Il consenso informato dei genitori

Il rapporto di collaborazione che si costruisce tra scuola e servizi non può prescindere dal consenso informato dei genitori del bambino o del ragazzo e/o di chi esercita la potestà genitoriale sul minore. Nel momento in cui gli insegnanti intercettano delle situazioni di disagio, sono assolutamente liberi di chiedere consulenza ai servizi sociali e/o sociosanitari del territorio e di avviare con loro un percorso di confronto e approfondimento dei segnali raccolti (come suggerito in questi Orientamenti), a patto però di non rivelare il nome del minore di cui si sta esponendo la situazione (v. anche l’approfondimento sulla Privacy). Una volta avviato, il percorso può seguire più strade:

  1. Nella gran parte dei casi, scuola e servizi concorderanno una strategia di azione della scuola mirante a coinvolgere la famiglia, per es. sostenendola nel rivolgersi direttamente ai servizi, allo scopo di fornire al bambino in difficoltà un sostegno psicologico, o per avviare i genitori ad un percorso di aiuto, oppure, nei casi dispersione/evasione scolastica, per aiutare la famiglia a garantire ai figli la frequenza a scuola. In questi casi i genitori saranno i primi destinatari delle azioni intraprese dalla scuola, quindi saranno pienamente informati delle preoccupazioni che la scuola ha rispetto al figlio. Saranno i genitori quindi a richiedere eventualmente il coinvolgimento dei servizi esponendo loro la situazione che riguarda la loro famiglia.
  2. Nel caso in cui, grazie anche alla consulenza dei servizi sociali e/o sociosanitari e al percorso condiviso di analisi dei segnali di disagio, gli insegnanti avvertano l’esistenza di una situazione di pregiudizio per il minore tale da doversi procedere al più presto ad una segnalazione alla rete dei servizi di protezione (per es. dinanzi a segnali di preciso e prolungato maltrattamento e/o abuso), la scuola, nell'interesse preminente del minore, è legittimata a far conoscere la situazione ai servizi senza il consenso informato dei genitori (ciò anche per evitare che la richiesta del consenso possa aggravare il rischio in cui il minore si trova, ad es. perché il pregiudizio è causato da membri della famiglia). In questa ipotesi prevale il principio di beneficità e il preminente interesse del minore.
  3. Un caso relativamente frequente è quello in cui la famiglia, pur ripetutamente sollecitata, si rifiuta di collaborare al progetto proposto dalla scuola d’intesa con i servizi, per es. non presentandosi a colloqui o incontri organizzati ad hoc. La scuola segnalerà la situazione specifica ai servizi, affinché questi intervengano per impedire il pregiudizio che il minore sta vivendo, convocando a loro volta la famiglia e, se del caso, adottando le misure di protezione del minore previste dalla legge.
  4. Non si richiede il consenso informato dei genitori per operare la denuncia all’autorità giudiziaria di un reato di cui sia vittima il minore (vedi l’approfondimento sull’Obbligo di denuncia): se l’insegnante raccoglie direttamente la notizia del reato, egli è tenuto alla denuncia in forza del principio di legalità. Come è specificato nel testo, sarà bene che l’insegnante sia accompagnato in questa azione – che dovrà compiere personalmente nella misura in cui è lui ad aver raccolto la prova di un possibile reato – non solo dal dirigente scolastico, ma anche dai servizi sociali e sociosanitari. Ciò avverrà più facilmente se la collaborazione scuola-servizi è stata già avviata.

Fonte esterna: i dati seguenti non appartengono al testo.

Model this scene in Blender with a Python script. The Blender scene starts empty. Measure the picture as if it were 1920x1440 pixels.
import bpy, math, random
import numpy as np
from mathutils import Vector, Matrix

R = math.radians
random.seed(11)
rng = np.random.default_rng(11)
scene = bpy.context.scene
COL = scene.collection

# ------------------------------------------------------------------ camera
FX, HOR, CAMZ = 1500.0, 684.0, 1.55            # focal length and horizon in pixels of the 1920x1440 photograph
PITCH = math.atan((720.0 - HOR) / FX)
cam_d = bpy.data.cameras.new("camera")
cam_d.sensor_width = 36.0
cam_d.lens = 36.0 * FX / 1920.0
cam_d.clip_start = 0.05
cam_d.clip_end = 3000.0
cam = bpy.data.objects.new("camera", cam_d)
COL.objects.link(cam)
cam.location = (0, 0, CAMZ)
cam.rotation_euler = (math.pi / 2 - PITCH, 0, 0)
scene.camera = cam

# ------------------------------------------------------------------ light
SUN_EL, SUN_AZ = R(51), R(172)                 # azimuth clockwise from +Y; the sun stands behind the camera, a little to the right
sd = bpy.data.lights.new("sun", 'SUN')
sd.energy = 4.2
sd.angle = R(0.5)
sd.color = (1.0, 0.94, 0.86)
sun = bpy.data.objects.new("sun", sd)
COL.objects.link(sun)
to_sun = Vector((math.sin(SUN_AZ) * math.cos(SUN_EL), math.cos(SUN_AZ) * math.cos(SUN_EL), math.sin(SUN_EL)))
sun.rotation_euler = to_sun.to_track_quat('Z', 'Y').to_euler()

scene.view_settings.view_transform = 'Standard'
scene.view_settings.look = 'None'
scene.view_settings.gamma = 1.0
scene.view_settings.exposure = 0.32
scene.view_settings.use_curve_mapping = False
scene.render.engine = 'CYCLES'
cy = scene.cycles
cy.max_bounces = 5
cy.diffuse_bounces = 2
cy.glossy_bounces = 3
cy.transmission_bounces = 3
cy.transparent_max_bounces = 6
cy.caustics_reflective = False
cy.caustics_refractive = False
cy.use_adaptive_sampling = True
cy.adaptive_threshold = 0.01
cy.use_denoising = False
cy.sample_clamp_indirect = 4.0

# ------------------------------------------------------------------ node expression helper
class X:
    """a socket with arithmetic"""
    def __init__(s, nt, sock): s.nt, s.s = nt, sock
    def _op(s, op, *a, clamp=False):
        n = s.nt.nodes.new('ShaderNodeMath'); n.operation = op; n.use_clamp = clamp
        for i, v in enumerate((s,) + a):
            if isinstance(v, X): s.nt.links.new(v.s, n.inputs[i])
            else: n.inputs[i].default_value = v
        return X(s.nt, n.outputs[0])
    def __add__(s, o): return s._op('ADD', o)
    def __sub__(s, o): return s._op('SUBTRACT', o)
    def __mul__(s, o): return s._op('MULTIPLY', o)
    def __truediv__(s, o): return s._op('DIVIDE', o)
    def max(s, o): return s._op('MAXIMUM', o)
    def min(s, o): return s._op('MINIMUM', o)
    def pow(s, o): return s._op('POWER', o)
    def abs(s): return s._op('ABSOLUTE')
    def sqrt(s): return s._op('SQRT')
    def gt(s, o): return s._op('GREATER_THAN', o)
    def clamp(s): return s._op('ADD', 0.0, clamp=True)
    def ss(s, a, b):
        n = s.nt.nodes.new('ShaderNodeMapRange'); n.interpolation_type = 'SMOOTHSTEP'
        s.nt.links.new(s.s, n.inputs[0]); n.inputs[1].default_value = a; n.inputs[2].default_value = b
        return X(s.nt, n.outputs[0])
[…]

In conclusione, se la scuola, in collaborazione con i servizi come sopra descritto, riesce a cogliere i segnali di difficoltà degli alunni e studenti in una logica di prevenzione, risulta ampiamente possibile coinvolgere i genitori nel progetto di lavoro diretto a sostenere la crescita del figlio, e quindi fare in modo che siano i genitori ad accedere direttamente alla rete dei servizi sociali e sociosanitari specifici, oppure usufruire dei servizi con l'accordo dei genitori stessi.
In certi casi ciò risulta impossibile: quando c’è un espresso rifiuto dei genitori a collaborare o vi sia da parte loro una manifesta impossibilità/incapacità di provvedere a quanto necessario al minore, quando le condizioni di rischio per il minore sono dovute proprio all'agire dei genitori, e quindi la richiesta del loro consenso aggraverebbe il pregiudizio. In queste situazioni è possibile per la scuola, nell'interesse preminente del minore, avvalersi del principio di beneficità e fare intervenire i servizi senza il consenso informato dei genitori. Spetterà ai servizi analizzare le circostanze del caso e agire eventualmente secondo il principio di legalità.